主力にケガ人続出も「前を向いて進んでいきたい」
オリンピックの組み合わせ抽選を終えて、5人制女子の日本代表チームを率いるトム・ホーバスがコメントを発表した。
「非常に厳しいグループに入ったという感想ですが、対戦国が具体的に決まったことで、これまでは漠然とした準備しかしてこられませんでしたが、今日から、対戦相手に応じた具体的な準備に入れるという点では、よかったと思っています。勝ち上がることが難しい一方で、このグループを勝ち上がることで、リオオリンピックのときのように、準々決勝でアメリカと対戦するというようなことを避けられるメリットもあります」
「いま、女子代表では渡嘉敷選手や本橋選手がケガをしてチームから離れています。オリンピック本番に間に合うかどうかもわからない状況ですが、その他の選手がそれぞれにレベルアップし、チームとしてそれをカバーしていくしかありません。ある意味でバスケットボールにはケガがつきものなので、前を向いて進んでいきたいと思います」
「今回の女子の目標は金メダル。
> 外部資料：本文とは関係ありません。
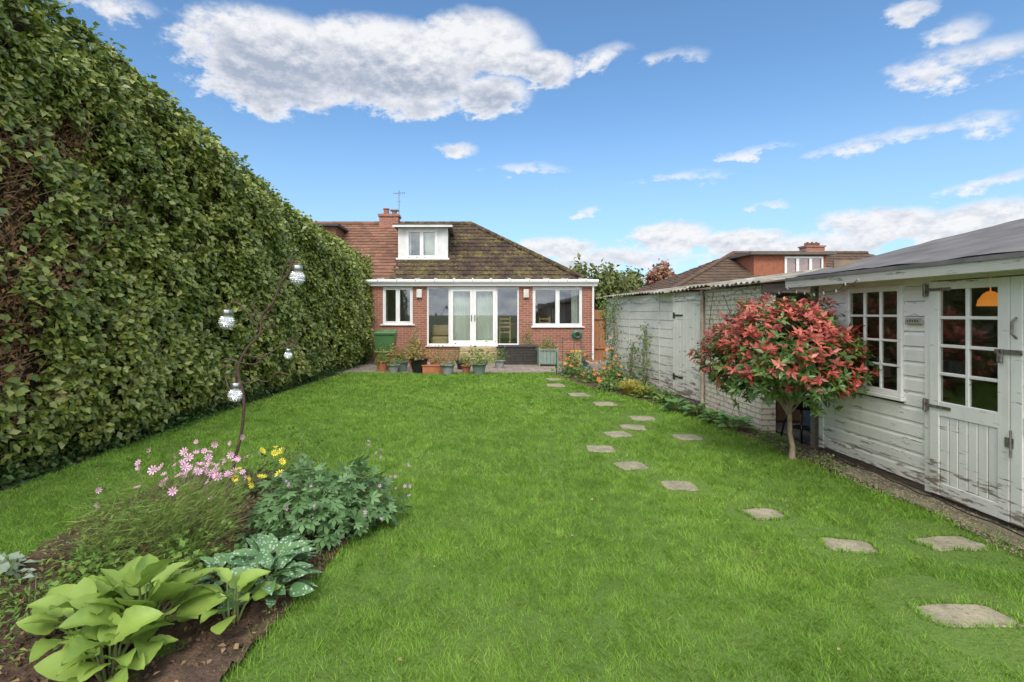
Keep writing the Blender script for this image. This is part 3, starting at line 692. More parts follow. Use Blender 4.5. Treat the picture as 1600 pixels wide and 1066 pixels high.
b.box(4.05,4.9,6.3,6.34,1.62,1.72,5,.01); b.tube([(4.2,6.3,0),(4.35,6.25,1.7)],.015,6,5); b.tube([(4.5,6.3,0),(4.4,6.35,1.6)],.015,6,1)
b.build('store_interior',[darkwood,M('old_timber',(.30,.25,.19),(.18,.14,.10),6,.8,.3,stretch=(1,6,6)),M('store_floor',(.12,.11,.10),None,5,.9,.3),M('crate_blue',(.05,.12,.2),None,5,.6,0),M('crate_brown',(.2,.12,.06),None,5,.7,0),M('white_pvc',(.7,.7,.7),None,4,.4,0)],st)
mb=MB(); n=260; ys=np.linspace(6.7,14.0,n); 
for i,y in enumerate(ys):
    sheet=int((y-6.7)/.76); xe=float(np.interp(y,[6.7,8.7,13.6,14],[3.76,3.76,3.38,3.35]))+.05*math.sin(sheet*2.7); zo=.018*math.sin(y*2*math.pi/.146)+.012*math.sin(sheet*4.1)
    for j in range(5):
        t_=j/4; mb.v.append((xe+(6.7-xe)*t_,y,2.03+.40*t_+zo+.012*math.sin(y*1.7)+.006*random.random()))
for i in range(n-1):
    for j in range(4): mb.f.append((i*5+j,i*5+j+1,(i+1)*5+j+1,(i+1)*5+j)); mb.mi.append(0)
o=len(mb.v)
for i,y in enumerate(ys):
    x0,_,z0=mb.v[i*5]; mb.v.append((x0,y,z0-.012))
for i in range(n-1): mb.f.append((o+i,o+i+1,(i+1)*5,i*5)); mb.mi.append(0)
mb.build('corrugated_roof',[M('corrugated_cement',(.36,.34,.30),(.13,.12,.08),3,.95,.8,.02)])
c0=(4.12,6.45,0); b=MB()
b.lathe([(0,.38),(.12,.40),(.2,.46),(.235,.56),(.24,.58),(.235,.60),(.2,.70),(.1,.76),(0,.78)],c0,20)
for k in range(3):
    a=k*2.094; b.tube([(c0[0]+.15*math.cos(a),c0[1]+.15*math.sin(a),.42),(c0[0]+.24*math.cos(a),c0[1]+.24*math.sin(a),.01)],.012,6)
b.lathe([(.0,.15),(.13,.16),(.14,.17)],c0,16); b.tube([(c0[0]-.04,c0[1],.78),(c0[0]-.04,c0[1],.81),(c0[0]+.04,c0[1],.81),(c0[0]+.04,c0[1],.78)],.008,5)
b.build('kettle_barbecue',[M('black_enamel',(.015,.015,.017),None,4,.15,0)],smooth=True)
# ------------------------------------------------------------------ shed
shed=empty('garden_shed',(3.96,5.82,0),R(-90))
SW=3.3
b=MB(); nb=14; z=.10; bh=(1.98-.10)/nb
wx0,wx1,wz0,wz1=.41,1.12,.83,1.86; dr0,dr1=1.42,2.74
def board(b,a,c_,z0,h,y=0):
    j=random.uniform(-.0025,.0025)
    b.add([(a,y-.016+j,z0),(c_,y-.016-j,z0),(c_,y-.016-j,z0+h*.72),(a,y-.016+j,z0+h*.72),(c_,y-.001,z0+h),(a,y-.001,z0+h),(a,y+.01,z0),(c_,y+.01,z0),(c_,y+.01,z0+h),(a,y+.01,z0+h)],
      [(0,1,2,3),(3,2,4,5),(1,0,6,7),(5,4,8,9),(0,3,5,9,6),(1,7,8,4,2)])
for k in range(nb):
    z0=z+k*bh; z1=z0+bh
    segs=[(0,dr0-.062),(dr1+.062,SW)]
    if z1>wz0+.03 and z0<wz1-.03: segs=[(0,wx0-.003),(wx1+.003,dr0-.062),(dr1+.062,SW)]
    for a,c_ in segs: board(b,a,c_,z0,bh-.003)
for k in range(nb): b.box(-.014,.0,.012,2.55,z+k*bh,z+(k+1)*bh-.004)
b.box(-.02,.05,-.024,.03,.08,1.98); 
b.build('board_walls',[paintShed],shed)
b=MB(); b.box(.0,SW,2.52,2.56,.05,2.5); b.box(SW-.02,SW,.012,2.52,.05,2.2); b.box(.02,SW,.1,2.52,.02,.08)
b.box(.03,.05,.1,2.52,.08,2.2); b.box(.1,1.0,1.9,2.4,.08,.9,1,.02); b.box(1.5,2.1,2.1,2.5,.08,1.5,1,.02)
b.box(.06,.35,.3,2.2,.86,.90,1); b.box(.06,.35,.3,2.2,1.3,1.33,1)
for q,(yy,hh,mi) in enumerate(((.4,.22,2),(.65,.16,3),(.9,.25,1),(1.2,.18,2),(1.5,.2,3))): b.box(.1,.28,yy,yy+.16,.905,.905+hh,mi,.01); b.box(.1,.26,yy+.05,yy+.2,1.335,1.335+hh*.8,3 if mi==2 else 2,.01)
b.build('shed_interior',[M('shed_inside',(.26,.19,.125),(.16,.12,.085),4,.9,.2),M('shed_shelf',(.34,.25,.16),None,5,.8,0),M('paint_tin',(.5,.5,.48),(.3,.3,.3),5,.4,0),M('cardboard',(.35,.22,.12),None,5,.9,0)],shed)
b=MB(); b.box(0,SW,-.0,.1,.0,.095); b.build('shed_plinth',[M('rotten_timber',(.17,.12,.08),(.07,.055,.04),7,.95,.8,.02,stretch=(1,6,6))],shed)
b=MB(); g=MB()
def gridwin(b,g,x0,x1,z0,z1,nc,nr,y,fr,bar):
    b.box(x0,x0+fr,y,y+.05,z0,z1,0,.004); b.box(x1-fr,x1,y,y+.05,z0,z1,0,.004); b.box(x0+fr,x1-fr,y+.001,y+.05,z1-fr,z1,0,.004); b.box(x0+fr,x1-fr,y+.001,y+.05,z0,z0+fr,0,.004)
    for i in range(1,nc): xx=x0+fr+(x1-x0-2*fr)*i/nc; b.box(xx-bar/2,xx+bar/2,y+.006,y+.035,z0+fr,z1-fr,0,.003)
    for i in range(1,nr): zz=z0+fr+(z1-z0-2*fr)*i/nr; b.box(x0+fr,x1-fr,y+.008,y+.033,zz-bar/2,zz+bar/2,0,.003)
    g.box(x0+fr,x1-fr,y+.02,y+.023,z0+fr,z1-fr)
gridwin(b,g,wx0,wx1,wz0,wz1,3,4,-.035,.05,.022)
b.box(wx0-.03,wx1+.03,-.06,-.015,wz0-.035,wz0-.002,0,.004)
b.build('window_frame',[paintShed],shed); g.build('window_panes',[glassmat('old_glass',.06,(.8,.82,.8))],shed)
b=MB(); g=MB()
b.box(dr0-.06,dr0-.002,-.03,.03,.06,1.96,0); b.box(dr1+.002,dr1+.06,-.03,.03,.06,1.96,0); b.box(dr0-.002,dr1+.002,-.028,.03,1.88,1.96,0)
for a,c_ in ((dr0+.004,(dr0+dr1)/2-.003),((dr0+dr1)/2+.003,dr1-.004)):
    st_=.085
    b.box(a,a+st_,-.045,-.005,.07,1.87,0,.004); b.box(c_-st_,c_,-.045,-.005,.07,1.87,0,.004); b.box(a+st_,c_-st_,-.044,-.005,.74,.86,0,.004); b.box(a+st_,c_-st_,-.044,-.005,.07,.18,0,.004); b.box(a+st_,c_-st_,-.044,-.005,1.80,1.87,0,.004)
    nb_=6; w_=(c_-a-2*st_)/nb_
    for k in range(nb_): b.box(a+st_+k*w_+.003,a+st_+(k+1)*w_-.003,-.034,-.008,.18,.74,0,.005)
    b.box(a+st_,c_-st_,-.012,-.006,.18,.74,0)
    x0,x1=a+st_,c_-st_
    xx=(x0+x1)/2; b.box(xx-.014,xx+.014,-.04,-.012,.86,1.80,0,.003)
    for i in range(1,4): zz=.86+.94*i/4; b.box(x0,x1,-.038,-.014,zz-.013,zz+.013,0,.003)
    g.box(x0,x1,-.026,-.023,.86,1.80)
b.build('double_doors',[paintShed],shed); g.build('door_panes',[glassmat('old_door_glass',.05,(.85,.87,.85))],shed)
b=MB()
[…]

日本は私にバスケットボールを通じて多くのチャンスを与えてくれました。私の夢は『アメリカを決勝で破って金メダル』です。日本のために、日本チームの一員として、その夢に挑戦します」
リオ五輪の女子日本代表はグループリーグを突破したが、準々決勝で当たった相手が世界最強のアメリカ代表。前半こそ食らい付くも後半には力の差を見せ付けられ、ベスト8止まりとなった。この時はアシスタントコーチだったトム・ホーバスは、大会後にヘッドコーチに昇格。2017年のアジアカップを終えて帰国した際の会見でオリンピックでの金メダルを目標に掲げ、以後それは揺るがない。
しかし、ただでさえ高い目標に挑むことに加え、チーム状況は必ずしも良くない。ホーバスのコメントにもあるように渡嘉敷来夢、本橋菜子は長期離脱中。さらには吉田亜沙美、大﨑佑圭(間宮佑圭)、藤岡麻菜美と東京オリンピックでチームの核となるはずだった選手が現役を引退している。彼女らの穴を埋めるべく台頭している若手をどれだけ引き上げられるかがチームの浮沈を左右することになりそうだ。また、1年前のインタビューでホーバスは自らの作り上げた日本代表のスタイルが世界のトレンドの先端を走っており、さらに進化し続けていることをアピールしていた。それは選手の顔ぶれが入れ替わっても変わらないはずだ。今回はグループリーグでアメリカと同組なため、リオのようにベスト8で当たることはない。『アメリカを決勝で破って金メダル』の夢の実現に向けて、ここからひた走ってほしい。